Recent peer-reviewed scholarship from Josiah Thompson (Last Second in Dallas, University of Kansas Press, 2021) supports Stone’s forensic analysis. This achievement of taking the story of the Kennedy assassination from “conspiracy theory” to “conspiracy fact” cannot be understated and could not have happened without a people’s movement, a subculture of JFK researchers dedicated to discovering the truth. Much like those committed to the exoneration of Muhammad and Islam, this community has worked tirelessly over the span of decades in the name of justice. JFK Revisited is a tremendous democratic accomplishment, especially considering the ongoing obstacles of state propaganda in collaboration with corporate media partners. What remains uncertain, however, and what constitutes the weaker part of Stone’s film, is the “why” and the “who.” I wouldn’t blame viewers who walk away from the two-hour version of JFK Revisited still hungry for answers.
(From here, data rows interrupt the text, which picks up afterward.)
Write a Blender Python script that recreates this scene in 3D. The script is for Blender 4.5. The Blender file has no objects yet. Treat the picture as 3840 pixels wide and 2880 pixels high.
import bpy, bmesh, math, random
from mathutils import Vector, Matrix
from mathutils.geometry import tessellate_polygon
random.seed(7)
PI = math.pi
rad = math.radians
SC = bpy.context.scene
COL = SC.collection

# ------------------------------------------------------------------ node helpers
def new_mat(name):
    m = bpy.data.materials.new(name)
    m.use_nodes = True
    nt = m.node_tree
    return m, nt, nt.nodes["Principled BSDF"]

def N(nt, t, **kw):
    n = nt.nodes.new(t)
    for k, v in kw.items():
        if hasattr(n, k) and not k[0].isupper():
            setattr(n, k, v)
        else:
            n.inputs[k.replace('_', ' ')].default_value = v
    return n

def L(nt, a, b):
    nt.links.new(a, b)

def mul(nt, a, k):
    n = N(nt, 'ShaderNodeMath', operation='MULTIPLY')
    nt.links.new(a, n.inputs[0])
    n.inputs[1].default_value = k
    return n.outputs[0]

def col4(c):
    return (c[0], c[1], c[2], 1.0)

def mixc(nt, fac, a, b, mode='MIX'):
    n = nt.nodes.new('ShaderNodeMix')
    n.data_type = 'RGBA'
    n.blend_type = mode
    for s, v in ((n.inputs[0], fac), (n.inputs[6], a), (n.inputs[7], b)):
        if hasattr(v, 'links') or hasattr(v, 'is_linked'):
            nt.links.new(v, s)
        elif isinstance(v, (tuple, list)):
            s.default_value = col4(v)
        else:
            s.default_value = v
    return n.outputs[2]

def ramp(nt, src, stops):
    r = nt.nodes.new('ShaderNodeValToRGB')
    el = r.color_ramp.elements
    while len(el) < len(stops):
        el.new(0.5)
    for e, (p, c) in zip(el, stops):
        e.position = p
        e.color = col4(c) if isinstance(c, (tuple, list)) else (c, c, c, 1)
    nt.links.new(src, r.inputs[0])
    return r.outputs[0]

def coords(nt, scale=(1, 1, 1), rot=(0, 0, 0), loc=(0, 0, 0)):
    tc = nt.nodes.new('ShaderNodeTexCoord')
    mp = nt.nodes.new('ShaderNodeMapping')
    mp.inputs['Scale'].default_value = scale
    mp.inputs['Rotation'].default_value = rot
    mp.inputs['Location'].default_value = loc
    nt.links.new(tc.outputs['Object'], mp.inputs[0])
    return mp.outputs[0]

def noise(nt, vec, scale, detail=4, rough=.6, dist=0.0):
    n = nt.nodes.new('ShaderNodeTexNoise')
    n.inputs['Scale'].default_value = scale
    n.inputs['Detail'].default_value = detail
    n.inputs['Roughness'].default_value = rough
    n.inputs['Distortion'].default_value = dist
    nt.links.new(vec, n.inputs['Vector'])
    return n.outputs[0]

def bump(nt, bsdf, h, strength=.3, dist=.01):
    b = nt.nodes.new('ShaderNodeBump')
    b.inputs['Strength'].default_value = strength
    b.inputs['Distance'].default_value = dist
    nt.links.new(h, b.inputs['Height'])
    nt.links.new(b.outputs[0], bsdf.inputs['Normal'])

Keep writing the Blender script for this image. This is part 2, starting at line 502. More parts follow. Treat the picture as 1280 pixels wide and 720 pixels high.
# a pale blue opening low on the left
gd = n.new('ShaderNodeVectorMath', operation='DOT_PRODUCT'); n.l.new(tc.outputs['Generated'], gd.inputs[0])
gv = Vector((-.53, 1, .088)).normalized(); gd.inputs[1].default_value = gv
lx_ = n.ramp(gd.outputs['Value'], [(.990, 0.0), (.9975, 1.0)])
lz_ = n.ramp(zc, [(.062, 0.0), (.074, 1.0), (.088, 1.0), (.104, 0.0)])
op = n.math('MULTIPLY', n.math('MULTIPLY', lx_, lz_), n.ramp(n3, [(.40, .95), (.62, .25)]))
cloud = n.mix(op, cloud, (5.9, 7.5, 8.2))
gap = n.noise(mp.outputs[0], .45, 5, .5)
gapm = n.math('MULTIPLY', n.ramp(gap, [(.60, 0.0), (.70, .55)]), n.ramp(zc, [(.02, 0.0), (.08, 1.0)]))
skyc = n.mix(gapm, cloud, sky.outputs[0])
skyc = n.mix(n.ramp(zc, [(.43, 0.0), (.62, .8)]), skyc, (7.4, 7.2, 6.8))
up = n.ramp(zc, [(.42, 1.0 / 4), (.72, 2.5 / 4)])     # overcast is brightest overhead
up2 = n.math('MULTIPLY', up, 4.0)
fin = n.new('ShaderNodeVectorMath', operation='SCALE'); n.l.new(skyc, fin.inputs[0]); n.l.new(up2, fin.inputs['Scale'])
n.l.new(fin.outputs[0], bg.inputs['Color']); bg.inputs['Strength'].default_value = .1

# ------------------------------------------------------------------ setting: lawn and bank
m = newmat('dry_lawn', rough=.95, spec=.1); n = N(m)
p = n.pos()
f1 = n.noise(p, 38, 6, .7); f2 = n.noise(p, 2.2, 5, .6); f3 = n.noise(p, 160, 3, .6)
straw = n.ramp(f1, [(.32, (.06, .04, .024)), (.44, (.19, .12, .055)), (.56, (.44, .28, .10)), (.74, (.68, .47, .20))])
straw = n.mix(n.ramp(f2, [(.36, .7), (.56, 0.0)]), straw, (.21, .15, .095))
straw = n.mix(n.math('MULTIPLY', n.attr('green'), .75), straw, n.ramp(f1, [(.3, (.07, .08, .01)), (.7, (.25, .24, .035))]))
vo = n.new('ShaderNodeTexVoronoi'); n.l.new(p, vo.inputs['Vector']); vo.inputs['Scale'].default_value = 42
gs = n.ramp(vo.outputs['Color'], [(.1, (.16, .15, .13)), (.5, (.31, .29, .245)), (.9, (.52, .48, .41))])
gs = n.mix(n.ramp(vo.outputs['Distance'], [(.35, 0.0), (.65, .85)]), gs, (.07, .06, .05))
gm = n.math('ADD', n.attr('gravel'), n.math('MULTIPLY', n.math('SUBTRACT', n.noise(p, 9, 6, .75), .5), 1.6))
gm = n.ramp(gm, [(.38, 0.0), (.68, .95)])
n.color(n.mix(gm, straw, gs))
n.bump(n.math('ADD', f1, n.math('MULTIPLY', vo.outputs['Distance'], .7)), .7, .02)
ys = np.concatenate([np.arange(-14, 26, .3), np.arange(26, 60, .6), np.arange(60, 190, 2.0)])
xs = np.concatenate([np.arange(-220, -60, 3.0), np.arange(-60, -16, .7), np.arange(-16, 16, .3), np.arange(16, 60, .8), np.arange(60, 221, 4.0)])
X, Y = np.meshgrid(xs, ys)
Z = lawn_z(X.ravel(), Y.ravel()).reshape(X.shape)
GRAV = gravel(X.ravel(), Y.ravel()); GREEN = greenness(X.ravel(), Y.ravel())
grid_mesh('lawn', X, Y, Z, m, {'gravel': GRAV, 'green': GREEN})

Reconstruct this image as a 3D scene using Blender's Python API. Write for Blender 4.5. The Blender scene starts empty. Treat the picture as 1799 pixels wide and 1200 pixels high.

Stone claims Kennedy was killed because the thirty-fifth president wanted to end the Cold War and went behind the CIA’s back to broker peace with Russia and Cuba, among others. Stone, a veteran of the Vietnam War, argues through a host of primary documents, that Kennedy wanted to end the war in Vietnam, not escalate it like his successor, Lyndon Johnson. However, if the second part of the film doesn’t convince you that a war-crazed CIA was behind the conspiracy, perhaps Stone’s soon-to-be-released four-hour version will more thoroughly address that question. Or perhaps the “why” and the “who” will continue to evade the American public until this country has a leader with courage. Donald Trump was not that president. He did not keep his campaign promise. He caved to CIA appeals and refused to release the final JFK files. Maybe Joe Biden, who often poses with a bust of RFK in the Oval Office, will be that man. Early in his career, Biden often talked about the legacy of the Kennedy brothers and the tragic consequences that followed out of their murders. As late as 2019, Biden went on the record to talk about the way the assassinations of “the late 70s” still haunted the political landscape. Journalists had to correct Biden and remind him that these murders took place in the 1960s. But Biden, at the very least, seems to know that President John F. Kennedy, like his son, is dead. JFK Revisited will not be able to convince QAnon supporters that Kennedy and his son are never coming back. But for that small silenced minority of Americans who still read and don’t think of truth as some kind of joke worthy of air-quotes, Stone’s documentary just might do that thing that our post-truth culture seems algorithmically designed to prevent: It might just change your mind.